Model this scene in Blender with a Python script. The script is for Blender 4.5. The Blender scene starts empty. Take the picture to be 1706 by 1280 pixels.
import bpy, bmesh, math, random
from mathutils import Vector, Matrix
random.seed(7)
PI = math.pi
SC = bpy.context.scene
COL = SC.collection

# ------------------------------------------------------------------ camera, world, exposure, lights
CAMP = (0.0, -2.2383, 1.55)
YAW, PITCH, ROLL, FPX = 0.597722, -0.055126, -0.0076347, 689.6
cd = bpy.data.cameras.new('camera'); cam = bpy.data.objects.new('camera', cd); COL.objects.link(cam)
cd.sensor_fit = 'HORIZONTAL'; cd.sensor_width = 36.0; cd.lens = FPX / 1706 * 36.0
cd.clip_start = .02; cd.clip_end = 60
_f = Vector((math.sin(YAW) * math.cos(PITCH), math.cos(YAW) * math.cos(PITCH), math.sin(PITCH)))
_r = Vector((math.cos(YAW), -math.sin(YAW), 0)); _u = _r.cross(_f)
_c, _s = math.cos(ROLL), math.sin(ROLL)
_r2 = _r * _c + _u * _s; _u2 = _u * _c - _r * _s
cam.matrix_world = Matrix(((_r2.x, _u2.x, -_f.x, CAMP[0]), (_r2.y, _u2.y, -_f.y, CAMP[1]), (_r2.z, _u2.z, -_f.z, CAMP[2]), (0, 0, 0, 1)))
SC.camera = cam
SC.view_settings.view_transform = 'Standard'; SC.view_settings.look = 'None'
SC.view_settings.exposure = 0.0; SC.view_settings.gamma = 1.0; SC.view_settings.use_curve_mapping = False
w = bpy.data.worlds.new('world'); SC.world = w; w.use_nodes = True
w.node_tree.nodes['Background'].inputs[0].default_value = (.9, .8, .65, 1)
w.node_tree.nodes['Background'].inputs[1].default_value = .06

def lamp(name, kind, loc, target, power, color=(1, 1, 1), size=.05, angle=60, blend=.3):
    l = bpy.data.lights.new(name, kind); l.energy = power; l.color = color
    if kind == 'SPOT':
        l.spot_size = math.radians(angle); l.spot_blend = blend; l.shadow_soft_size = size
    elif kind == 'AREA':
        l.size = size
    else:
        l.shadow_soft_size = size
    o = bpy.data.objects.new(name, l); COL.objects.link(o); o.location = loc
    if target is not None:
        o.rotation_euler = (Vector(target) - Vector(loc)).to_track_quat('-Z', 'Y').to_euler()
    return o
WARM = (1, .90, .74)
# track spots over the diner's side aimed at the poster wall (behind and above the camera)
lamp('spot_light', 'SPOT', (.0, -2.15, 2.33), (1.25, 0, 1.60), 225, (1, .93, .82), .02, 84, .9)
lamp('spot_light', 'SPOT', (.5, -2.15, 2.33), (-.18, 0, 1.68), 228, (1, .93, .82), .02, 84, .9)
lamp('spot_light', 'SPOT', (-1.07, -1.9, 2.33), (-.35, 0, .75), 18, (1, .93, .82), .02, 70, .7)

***

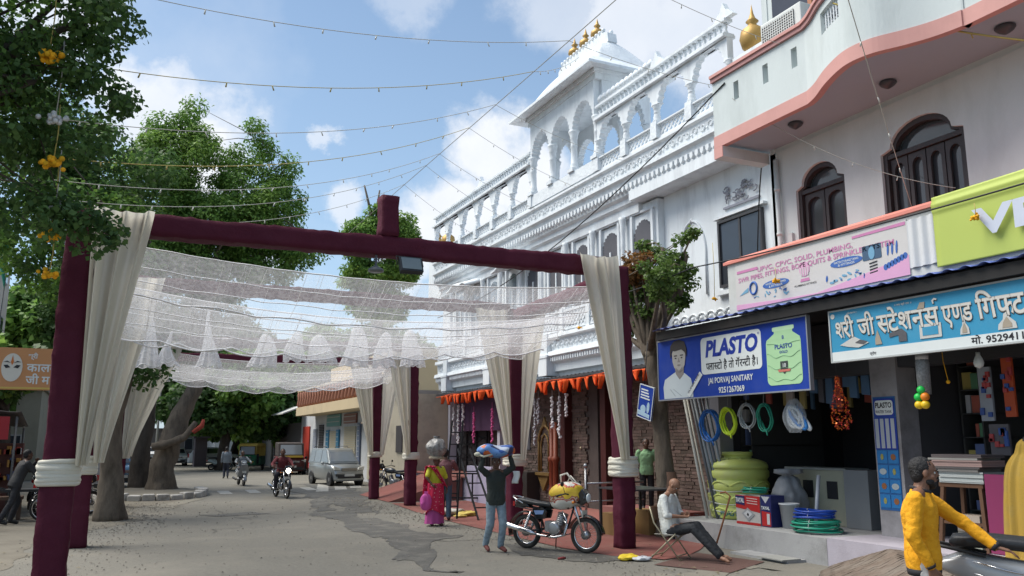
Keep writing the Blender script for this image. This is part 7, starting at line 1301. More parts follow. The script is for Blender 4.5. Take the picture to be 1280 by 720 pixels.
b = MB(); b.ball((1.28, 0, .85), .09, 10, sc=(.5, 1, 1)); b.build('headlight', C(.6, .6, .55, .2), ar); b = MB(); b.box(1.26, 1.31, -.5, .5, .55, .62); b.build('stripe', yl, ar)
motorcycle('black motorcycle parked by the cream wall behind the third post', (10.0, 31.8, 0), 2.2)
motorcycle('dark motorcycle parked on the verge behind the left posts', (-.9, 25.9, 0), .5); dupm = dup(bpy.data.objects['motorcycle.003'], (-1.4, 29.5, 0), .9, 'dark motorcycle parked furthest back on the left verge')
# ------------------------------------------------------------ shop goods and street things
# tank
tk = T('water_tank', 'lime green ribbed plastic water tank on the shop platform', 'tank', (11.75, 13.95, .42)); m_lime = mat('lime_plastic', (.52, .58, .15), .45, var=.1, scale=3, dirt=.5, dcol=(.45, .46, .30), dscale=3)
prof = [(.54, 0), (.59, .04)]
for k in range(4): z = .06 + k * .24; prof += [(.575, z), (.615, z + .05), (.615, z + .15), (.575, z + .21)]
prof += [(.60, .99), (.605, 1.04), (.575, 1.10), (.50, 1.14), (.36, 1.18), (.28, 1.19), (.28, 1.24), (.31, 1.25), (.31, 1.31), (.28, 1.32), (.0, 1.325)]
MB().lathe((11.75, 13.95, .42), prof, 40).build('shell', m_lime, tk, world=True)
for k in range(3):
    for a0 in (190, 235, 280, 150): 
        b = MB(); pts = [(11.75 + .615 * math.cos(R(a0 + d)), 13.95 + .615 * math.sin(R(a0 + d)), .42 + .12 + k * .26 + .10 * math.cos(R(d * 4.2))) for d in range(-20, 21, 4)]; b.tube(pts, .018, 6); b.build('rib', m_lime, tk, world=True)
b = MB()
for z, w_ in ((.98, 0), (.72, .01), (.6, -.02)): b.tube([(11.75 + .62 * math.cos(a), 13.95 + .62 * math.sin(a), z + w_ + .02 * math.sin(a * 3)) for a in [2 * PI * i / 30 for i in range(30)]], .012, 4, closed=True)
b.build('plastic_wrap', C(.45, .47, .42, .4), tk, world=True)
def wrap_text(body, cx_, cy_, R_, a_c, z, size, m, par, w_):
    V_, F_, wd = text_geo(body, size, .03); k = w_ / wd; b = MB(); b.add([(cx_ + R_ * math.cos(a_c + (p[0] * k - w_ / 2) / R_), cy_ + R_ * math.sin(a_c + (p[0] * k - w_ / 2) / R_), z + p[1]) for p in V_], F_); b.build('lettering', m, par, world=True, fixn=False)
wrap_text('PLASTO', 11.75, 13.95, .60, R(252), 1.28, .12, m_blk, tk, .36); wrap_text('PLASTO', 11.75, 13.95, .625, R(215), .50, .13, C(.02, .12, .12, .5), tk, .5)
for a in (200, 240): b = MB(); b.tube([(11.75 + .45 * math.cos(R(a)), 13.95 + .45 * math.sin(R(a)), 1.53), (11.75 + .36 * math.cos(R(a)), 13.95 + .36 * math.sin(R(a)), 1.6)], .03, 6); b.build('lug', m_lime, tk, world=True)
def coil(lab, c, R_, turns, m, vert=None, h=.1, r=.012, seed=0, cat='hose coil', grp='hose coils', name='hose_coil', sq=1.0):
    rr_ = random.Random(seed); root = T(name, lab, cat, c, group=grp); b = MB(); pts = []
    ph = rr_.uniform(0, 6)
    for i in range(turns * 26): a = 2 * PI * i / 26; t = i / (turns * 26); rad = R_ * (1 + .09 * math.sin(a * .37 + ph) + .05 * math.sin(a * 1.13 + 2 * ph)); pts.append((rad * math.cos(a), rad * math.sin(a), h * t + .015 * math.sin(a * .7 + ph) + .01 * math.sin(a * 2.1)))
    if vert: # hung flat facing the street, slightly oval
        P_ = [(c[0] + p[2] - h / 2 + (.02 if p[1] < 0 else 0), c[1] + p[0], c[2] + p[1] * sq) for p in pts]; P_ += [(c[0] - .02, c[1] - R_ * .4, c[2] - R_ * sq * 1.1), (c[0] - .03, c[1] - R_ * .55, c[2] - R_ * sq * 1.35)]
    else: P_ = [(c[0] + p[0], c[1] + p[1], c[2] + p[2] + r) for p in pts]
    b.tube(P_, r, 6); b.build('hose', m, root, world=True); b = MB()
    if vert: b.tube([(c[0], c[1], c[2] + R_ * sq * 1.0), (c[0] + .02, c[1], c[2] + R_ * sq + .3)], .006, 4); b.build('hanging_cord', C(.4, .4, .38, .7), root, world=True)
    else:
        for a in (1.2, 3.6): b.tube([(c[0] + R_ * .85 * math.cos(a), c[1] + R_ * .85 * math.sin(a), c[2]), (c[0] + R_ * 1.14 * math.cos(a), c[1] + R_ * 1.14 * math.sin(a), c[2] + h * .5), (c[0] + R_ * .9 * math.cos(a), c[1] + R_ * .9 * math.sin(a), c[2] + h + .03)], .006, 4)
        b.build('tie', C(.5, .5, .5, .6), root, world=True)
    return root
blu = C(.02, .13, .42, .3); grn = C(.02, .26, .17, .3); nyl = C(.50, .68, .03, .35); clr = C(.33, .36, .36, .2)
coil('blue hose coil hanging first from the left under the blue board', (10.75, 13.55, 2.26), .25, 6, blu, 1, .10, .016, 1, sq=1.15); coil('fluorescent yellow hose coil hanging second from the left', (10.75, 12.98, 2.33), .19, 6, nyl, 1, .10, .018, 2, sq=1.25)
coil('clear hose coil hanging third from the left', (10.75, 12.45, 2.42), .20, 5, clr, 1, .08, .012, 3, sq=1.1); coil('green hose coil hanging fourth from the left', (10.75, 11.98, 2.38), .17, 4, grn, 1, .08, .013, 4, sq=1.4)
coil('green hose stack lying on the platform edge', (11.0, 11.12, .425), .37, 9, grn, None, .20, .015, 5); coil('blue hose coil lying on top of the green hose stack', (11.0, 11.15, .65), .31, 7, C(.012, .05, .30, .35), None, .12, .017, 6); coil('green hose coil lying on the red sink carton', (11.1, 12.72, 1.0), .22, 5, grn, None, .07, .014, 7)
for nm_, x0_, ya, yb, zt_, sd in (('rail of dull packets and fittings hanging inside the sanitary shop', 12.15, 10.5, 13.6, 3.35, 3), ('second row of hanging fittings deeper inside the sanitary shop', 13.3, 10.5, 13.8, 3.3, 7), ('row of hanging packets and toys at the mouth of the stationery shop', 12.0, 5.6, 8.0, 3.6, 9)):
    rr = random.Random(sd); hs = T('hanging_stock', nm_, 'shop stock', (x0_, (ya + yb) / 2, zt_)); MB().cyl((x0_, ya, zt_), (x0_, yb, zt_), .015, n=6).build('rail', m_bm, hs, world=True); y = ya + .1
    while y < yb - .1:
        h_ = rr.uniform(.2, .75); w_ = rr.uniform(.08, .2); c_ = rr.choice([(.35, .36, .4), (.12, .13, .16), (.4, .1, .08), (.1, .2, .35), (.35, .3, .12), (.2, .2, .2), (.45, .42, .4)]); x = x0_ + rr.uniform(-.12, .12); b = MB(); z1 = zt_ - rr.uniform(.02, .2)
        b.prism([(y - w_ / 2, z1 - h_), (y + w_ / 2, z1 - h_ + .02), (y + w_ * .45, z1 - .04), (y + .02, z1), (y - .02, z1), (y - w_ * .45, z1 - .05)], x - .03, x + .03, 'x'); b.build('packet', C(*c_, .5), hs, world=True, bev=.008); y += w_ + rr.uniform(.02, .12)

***

● **Challenge**
Copy out exactly the lines running from the one with "Model this scene" to the one with "COL = SC.collection", including both ends, and nothing more.

● **Final result**
Model this scene in Blender with a Python script. The script is for Blender 4.5. The Blender scene starts empty. Take the picture to be 1706 by 1280 pixels.
import bpy, bmesh, math, random
from mathutils import Vector, Matrix
random.seed(7)
PI = math.pi
SC = bpy.context.scene
COL = SC.collection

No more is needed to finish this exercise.